On a preceding page we find Giles Griffin, also a merchant, living alongside wood turners Aaron Smith and Albert Craft. Two other neighbors named John Mower and Peter Craft were stonecutters. The stonecutters who lived near Giles and Samuel are most intriguing, as it was likely all these men were either employed in nearby bluestone quarries or at the stone rubbing mill near Griffin’s store itself. Stone rubbing mills were a facility for finishing quarried bluestone before reaching market, though they were often run by middlemen and located near docks on the Hudson.
A NYS Museum Bulletin from 1903 describes in considerable detail the operation of bluestone quarries in the northern Catskills — listing different grades and types of bluestone, their uses, and the finishing processes employed to make the stone marketable.
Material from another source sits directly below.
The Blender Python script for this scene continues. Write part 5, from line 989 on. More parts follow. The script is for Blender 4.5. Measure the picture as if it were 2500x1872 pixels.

It is possible that the rubbing mill in Palenville was devised to cut out middlemen at the river landings and help get quarrymen more revenue for their work. Whatever its objective, this stone rubbing mill helps definitively place Loeffler’s stereograph of the footbridge, because in the background to the right on both views can be seen piled bluestone and tailings which would have been typical of the reduction debris and unprocessed stock seen at a rubbing mill.
What remains unknown is a precise date for Loeffler’s scene, because the rubbing mill in the 1867 atlas may have operated for several years prior and subsequent to the atlas’ publication and there are no other features shown which would narrow the date beyond the period between 1865 and 1875. We do however have a much clearer idea of the exact location of this scene as well as the social makeup of the neighborhood surrounding Loeffler’s footbridge. It is interesting that Loeffler, in a departure from typical stereographs showing scenes of natural beauty, prominent buildings, and locales often only accessible to people of means, would decide to compose a view of a rustic and utilitarian footbridge in a predominantly immigrant neighborhood of a working class Catskill Mountain hamlet.